So we had court two weeks ago, and they severed the parents rights. But now they need to hold a placement hearing (or trial, I can't keep all the legal words straight) in January. This will finally determine if Matthew will stay with us or go to his great-aunt in Texas. I feel like there is no way the judge will want to move him to TX at this point. He has been with us his whole life and he will be 16 months at the trial. However, keeping children with their parents is the goal, and this aunt is willing to take the bio mom and Matthew. This possibility absolutely terrifies me.

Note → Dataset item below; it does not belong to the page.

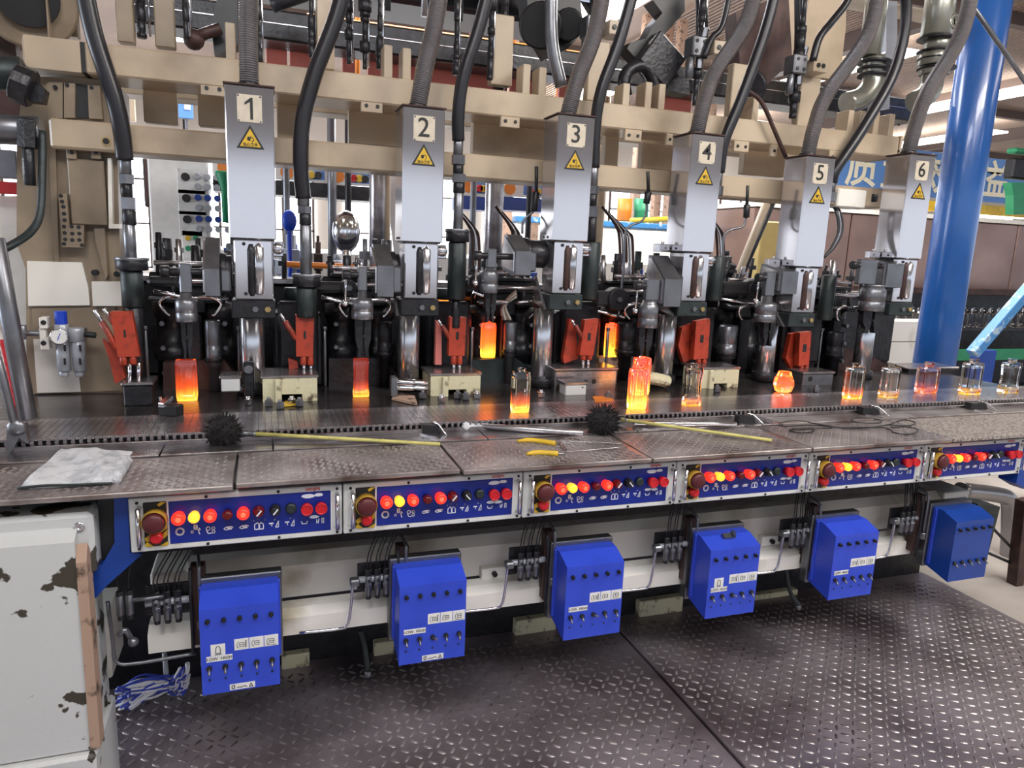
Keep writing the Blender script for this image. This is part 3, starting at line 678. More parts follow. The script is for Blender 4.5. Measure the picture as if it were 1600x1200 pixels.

I will be asked to testify at this hearing. Just thinking about it makes my heart race like crazy. I stay up at night rehearsing what I think I'm going to say, wondering what will be asked, wishing this process was different. And yes - JANUARY is when we go back. It's not that far off, but it feels like forever when I'm obsessing like this.
If it does go our way and we are chosen as placement for Matthew then we start the adoption process. Which from what I hear typically takes 6 months. So maybe by like July we will have all of this behind us and he will officially be ours. I try not to let myself get too carried away thinking this far ahead, but I've already planned the party and know what I'm going to wear.
As far as how Matthew is doing - he is wonderful. Still just a happy, easy going, teenie tiny little guy. He finally started saying some words, sort of. He has "uh-oh" down. And he started saying "iiiii" for hi and bye. And he makes a lot of sounds, sometimes some of them sound like words, but he's definitely a little behind where he should be. He's been so interested in the Christmas decorations and I'm so excited for this holiday season to see both him and Nora flipping out about the lights and decorations is just so much fun.
Our Thanksgiving was great. My parents were able to fly out and we had a nice, pretty quiet Thanksgiving. It was so good to see my parents, but their flight was cancelled and they ended up having to lose 3 days of their vacation.
Well I have more to write but nap time's ended. Nora and Matthew are both crying.